INFORMATION SHOWN:
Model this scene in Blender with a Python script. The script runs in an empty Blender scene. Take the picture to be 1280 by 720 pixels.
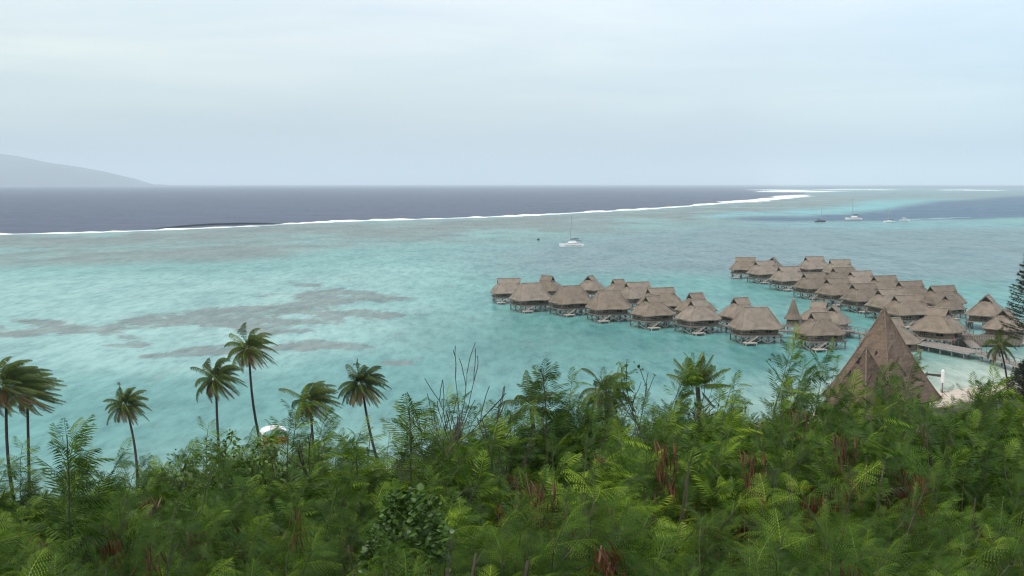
import bpy, math, random
import numpy as np
from mathutils import Vector, Matrix
R = math.radians
S = bpy.context.scene
COL = S.collection

# ------------------------------------------------------------------ camera
CAMZ = 38.0
FPX = 1372.0                       # focal length in pixels of a 1280 px wide picture
PITCH = math.atan((360-229.3)/FPX)
cam = bpy.data.cameras.new('camera'); camo = bpy.data.objects.new('camera', cam); COL.objects.link(camo)
cam.sensor_width = 36; cam.lens = 36*FPX/1280; cam.clip_end = 200000; cam.clip_start = 0.05
camo.location = (0, 0, CAMZ); camo.rotation_euler = (math.pi/2-PITCH, 0, 0)
S.camera = camo

# ------------------------------------------------------------------ sky and sun
SUN_EL, SUN_AZ = R(58), R(215)      # azimuth clockwise from +Y: behind the camera, to the left
w = bpy.data.worlds.new('World'); S.world = w; w.use_nodes = True
nt = w.node_tree; nt.nodes.clear()
def N(nt, t, **k):
    n = nt.nodes.new(t)
    for a, b in k.items():
        if a.startswith('i_'):
            key = a[2:]; key = int(key) if key.isdigit() else key.replace('_', ' ')
            n.inputs[key].default_value = b
        else: setattr(n, a, b)
    return n
def ramp(nt, src, stops, interp='LINEAR'):
    r = nt.nodes.new('ShaderNodeValToRGB'); e = r.color_ramp.elements; r.color_ramp.interpolation = interp
    while len(e) < len(stops): e.new(0.5)
    for k, (p, c) in enumerate(stops):
        e[k].position = p; e[k].color = (*c, 1) if len(c) == 3 else c
    nt.links.new(src, r.inputs[0]); return r.outputs[0]
def math_(nt, op, a, b=None, c=None, clamp=False):
    m = nt.nodes.new('ShaderNodeMath'); m.operation = op; m.use_clamp = clamp
    for i, v in enumerate((a, b, c)):
        if v is None: continue
        if isinstance(v, (int, float)): m.inputs[i].default_value = v
        else: nt.links.new(v, m.inputs[i])
    return m.outputs[0]
def mixc(nt, f, a, b, mode='MIX'):
    m = nt.nodes.new('ShaderNodeMix'); m.data_type = 'RGBA'; m.blend_type = mode; m.clamp_factor = True
    for s, v in ((m.inputs[0], f), (m.inputs[6], a), (m.inputs[7], b)):
        if isinstance(v, (int, float)): s.default_value = v
        elif isinstance(v, tuple): s.default_value = (*v, 1)
        else: nt.links.new(v, s)
    return m.outputs[2]
L = nt.links.new
sky = N(nt, 'ShaderNodeTexSky', sky_type='NISHITA', sun_disc=False)
sky.sun_elevation = SUN_EL; sky.sun_rotation = SUN_AZ; sky.air_density = 1.2; sky.dust_density = 2.5
bgs = N(nt, 'ShaderNodeBackground'); bgs.inputs[1].default_value = 0.05; L(sky.outputs[0], bgs.inputs[0])
tc = N(nt, 'ShaderNodeTexCoord'); sx = N(nt, 'ShaderNodeSeparateXYZ'); L(tc.outputs['Generated'], sx.inputs[0])
el = math_(nt, 'MAXIMUM', sx.outputs[2], 0.0)
base = ramp(nt, el, [(0.0, (.39,.51,.59)), (0.035, (.44,.56,.63)), (0.085, (.60,.70,.735)), (0.17, (.86,.905,.90)), (0.45, (1.04,1.04,1.04)), (1.0, (1.25,1.26,1.28))])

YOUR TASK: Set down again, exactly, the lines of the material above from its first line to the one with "S.camera = camo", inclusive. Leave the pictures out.

EXERCISE ANSWER:
Model this scene in Blender with a Python script. The script runs in an empty Blender scene. Take the picture to be 1280 by 720 pixels.
import bpy, math, random
import numpy as np
from mathutils import Vector, Matrix
R = math.radians
S = bpy.context.scene
COL = S.collection

# ------------------------------------------------------------------ camera
CAMZ = 38.0
FPX = 1372.0                       # focal length in pixels of a 1280 px wide picture
PITCH = math.atan((360-229.3)/FPX)
cam = bpy.data.cameras.new('camera'); camo = bpy.data.objects.new('camera', cam); COL.objects.link(camo)
cam.sensor_width = 36; cam.lens = 36*FPX/1280; cam.clip_end = 200000; cam.clip_start = 0.05
camo.location = (0, 0, CAMZ); camo.rotation_euler = (math.pi/2-PITCH, 0, 0)
S.camera = camo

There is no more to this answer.